■ **What to work on**
Please write out the lines of the data exactly, beginning with the first and ending with the line containing "from mathutils import Matrix, Vector"; leave the pictures behind.

■ **Provided data**
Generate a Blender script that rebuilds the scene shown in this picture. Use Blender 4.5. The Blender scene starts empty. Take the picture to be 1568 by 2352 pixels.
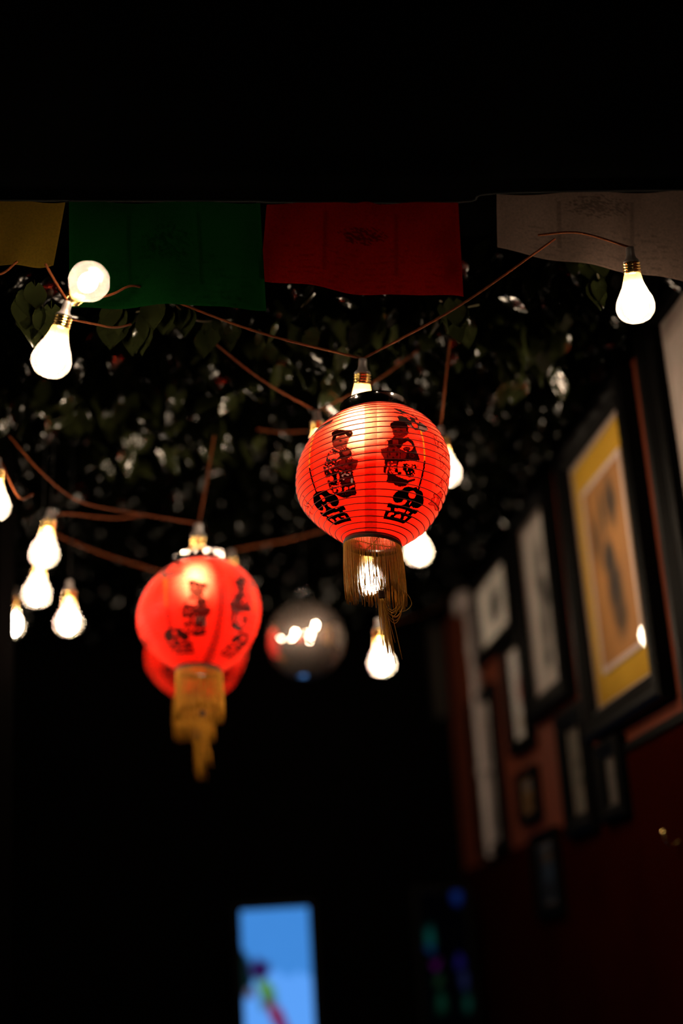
import bpy, math, random
import numpy as np
from mathutils import Matrix, Vector

# ------------------------------------------------------------------ camera
sc = bpy.context.scene
C = sc.collection
F, CX, CY = 3298.0, 784.0, 1176.0            # focal length and centre in pixels of the 1568 x 2352 frame
CAM = np.array([0.0, 0.0, 1.5])
_vy = np.array([(400 - CX) / F, -(2300 - CY) / F, -1.0]); _vy /= np.linalg.norm(_vy)   # room axis
_vz = np.array([(150 - CX) / F, (CY + 8500) / F, -1.0]); _vz -= _vy * (_vz @ _vy); _vz /= np.linalg.norm(_vz)
RC = np.array([np.cross(_vy, _vz), _vy, _vz])   # camera -> world
cd = bpy.data.cameras.new('camera'); cam = bpy.data.objects.new('camera', cd); C.objects.link(cam)
M = Matrix([list(RC[i]) + [CAM[i]] for i in range(3)] + [[0, 0, 0, 1]])
cam.matrix_world = M
cd.sensor_fit = 'VERTICAL'; cd.sensor_height = 36.0; cd.sensor_width = 24.0
cd.lens = F * 36.0 / 2352.0
cd.clip_start = 0.05; cd.clip_end = 60
cd.dof.use_dof = True; cd.dof.focus_distance = 2.23; cd.dof.aperture_fstop = 1.05
sc.camera = cam

# ------------------------------------------------------------------ world and exposure
w = bpy.data.worlds.new('night'); sc.world = w; w.use_nodes = True
w.node_tree.nodes['Background'].inputs[0].default_value = (0, 0, 0, 1)
w.node_tree.nodes['Background'].inputs[1].default_value = 0.0
vs = sc.view_settings
vs.view_transform = 'Standard'; vs.look = 'None'; vs.exposure = 0.0; vs.gamma = 1.0; vs.use_curve_mapping = False

cy_ = sc.cycles
cy_.max_bounces = 4; cy_.diffuse_bounces = 2; cy_.glossy_bounces = 2; cy_.transmission_bounces = 2; cy_.transparent_max_bounces = 8
cy_.use_adaptive_sampling = True; cy_.adaptive_threshold = 0.05; cy_.use_denoising = True
cy_.use_light_tree = False; cy_.caustics_reflective = False; cy_.caustics_refractive = False

BULB_L = 170.0            # radiance of the glowing core in an ordinary bulb
LANTERN_L = 290.0        # and in the bulbs inside the lanterns
WARM = (1.0, 0.77, 0.53)

# ------------------------------------------------------------------ helpers
def at(px, py, d):                       # a point seen at that pixel, d metres in front of the lens
    return RC @ np.array([(px - CX) / F * d, -(py - CY) / F * d, -d]) + CAM
def on_wall(px, py, X):
    r = RC @ np.array([(px - CX) / F, -(py - CY) / F, -1.0]); return r * (X / r[0]) + CAM
def on_level(px, py, Z):
    r = RC @ np.array([(px - CX) / F, -(py - CY) / F, -1.0]); return r * ((Z - CAM[2]) / r[2]) + CAM
def on_depth(px, py, Y):
    r = RC @ np.array([(px - CX) / F, -(py - CY) / F, -1.0]); return r * (Y / r[1]) + CAM
def project(P):
    c = (np.asarray(P) - CAM) @ RC
    return CX - F * c[..., 0] / c[..., 2], CY + F * c[..., 1] / c[..., 2]

def mesh(name, verts, faces, smooth=False):
    me = bpy.data.meshes.new(name)
    me.from_pydata([tuple(map(float, v)) for v in verts], [], [tuple(map(int, f)) for f in faces])
    if smooth:
        me.polygons.foreach_set('use_smooth', [True] * len(me.polygons))
    me.update(); return me
def obj(name, me, mat=None, parent=None):
    o = bpy.data.objects.new(name, me); C.objects.link(o)
    if mat is not None and len(me.materials) == 0: me.materials.append(mat)
    if parent is not None: o.parent = parent
    return o
def empty(name, loc=(0, 0, 0)):
    o = bpy.data.objects.new(name, None); C.objects.link(o); o.location = tuple(loc); o.empty_display_size = 0.05
    return o
def tag(o, label, cat=None, group=None, kind=None):
    o['label'] = label
    if cat: o['category'] = cat
    if group: o['group'] = group
    if kind: o['kind'] = kind
    return o

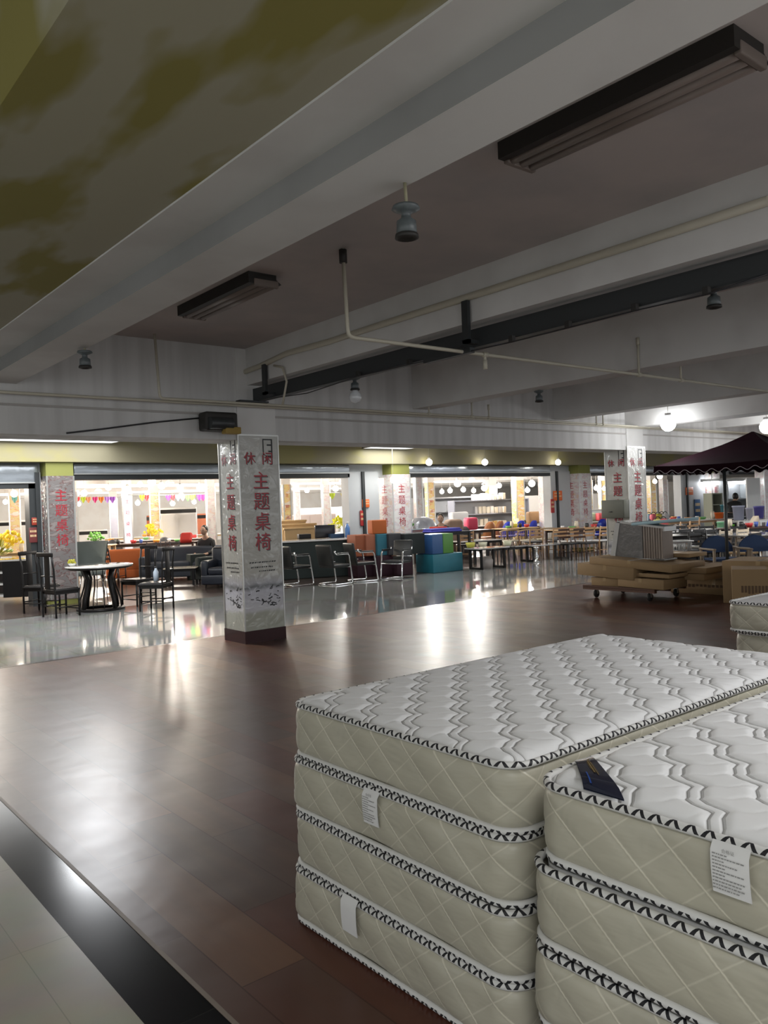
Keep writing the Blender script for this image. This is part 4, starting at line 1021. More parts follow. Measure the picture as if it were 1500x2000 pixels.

■ **Expected answer**
Generate a Blender script that rebuilds the scene shown in this picture. Use Blender 4.5. The Blender scene starts empty. Take the picture to be 1568 by 2352 pixels.
import bpy, math, random
import numpy as np
from mathutils import Matrix, Vector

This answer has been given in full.